Essential Action: Get Smart About Climate-Related Health Risks and Responses

A lack of understanding about the effects of climate change is one of the major barriers to action by local health departments. NACCHO urges local professionals to learn more about climate-related health threats, how to identify community members most at risk, and how to best protect those vulnerable communities.

Check out NRDC’s climate-health maps here and here, and these state issue briefs (more coming soon!) as a starting point for climate-related health threats in your area.

Essential Action: Make and Implement Climate Resilience Plans

Being savvy about climate vulnerabilities is an important first step to developing an action plan. A recent review of 44 U.S. city and county climate resilience plans, however, found that only 55 percent of plans included strategies linked to specific climate impacts. Furthermore, most plans didn’t include operational details like implementation timetables and how strategies would be funded.

NACCHO stresses that to maximize benefits, local health departments should develop climate plans that are “specific, measurable, achievable, realistic, and timely”. For example, each strategy in the City of Baltimore’s disaster preparedness and climate adaptation plan includes a detailed list of actions, the city departments responsible for carrying out the actions, and an implementation time frame. 
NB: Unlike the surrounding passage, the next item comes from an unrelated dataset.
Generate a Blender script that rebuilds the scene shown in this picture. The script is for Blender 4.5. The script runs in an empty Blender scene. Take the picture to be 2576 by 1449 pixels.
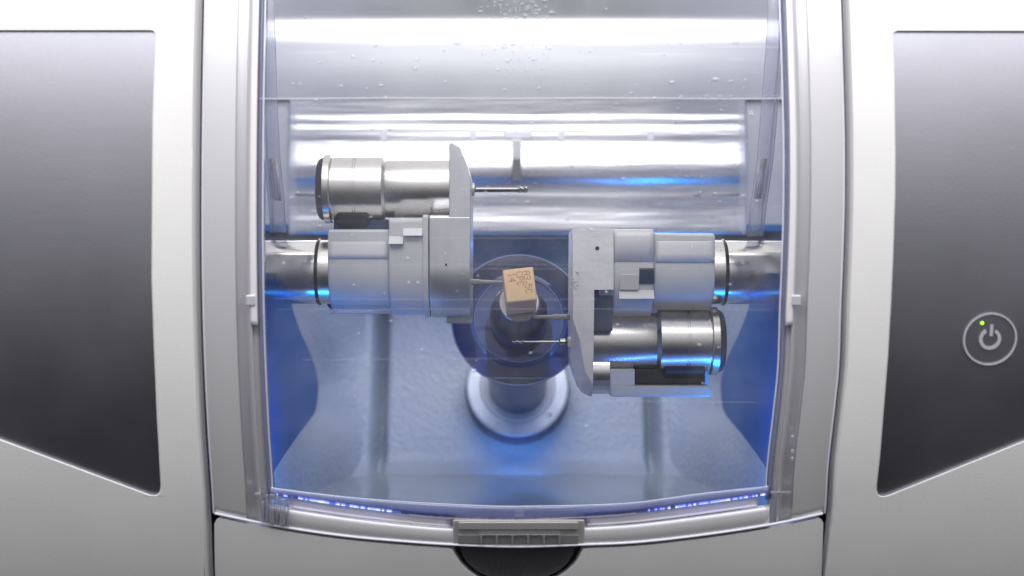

Essential Action: Regularly Evaluate Climate Resilience Plans

In that same nationwide survey, just 7 of the 44 plans included requirements for reporting progress on implementation, and just 2 included details on evaluation methods. NACCHO emphasizes the need for local health departments to use metrics and indicators to assess plan effectiveness and identify ways to strengthen climate-health protections.

Essential Action: Build Relationships and Strategic Partnerships

Climate change is too big and complex a problem for local health departments to tackle on their own—especially since climate-related health threats magnify long-standing socioeconomic disparities that make and keep people sick.

That’s why NACCHO recommends partnering with nongovernmental organizations, local university researchers, the private sector, and others. These connections can boost capacity and reduce duplication of effort. Fostering relationships with community members will also help health departments develop and deliver targeted climate-health messages to the most vulnerable among us.

Sign on the shores of a lake, warning people to watch out for harmful algae
Credit: NOAA, Creative Commons/CC BY-SA

Action on climate change by local and state health departments is crucial to the health and safety of individuals, groups, and communities across America. That’s especially true as the Trump administration systematically tries to roll back one climate and health safeguard after another. NACCHO’s simple, practical guidance can help local health departments respond to the challenge of climate change and communicate progress being made toward healthier, safer communities.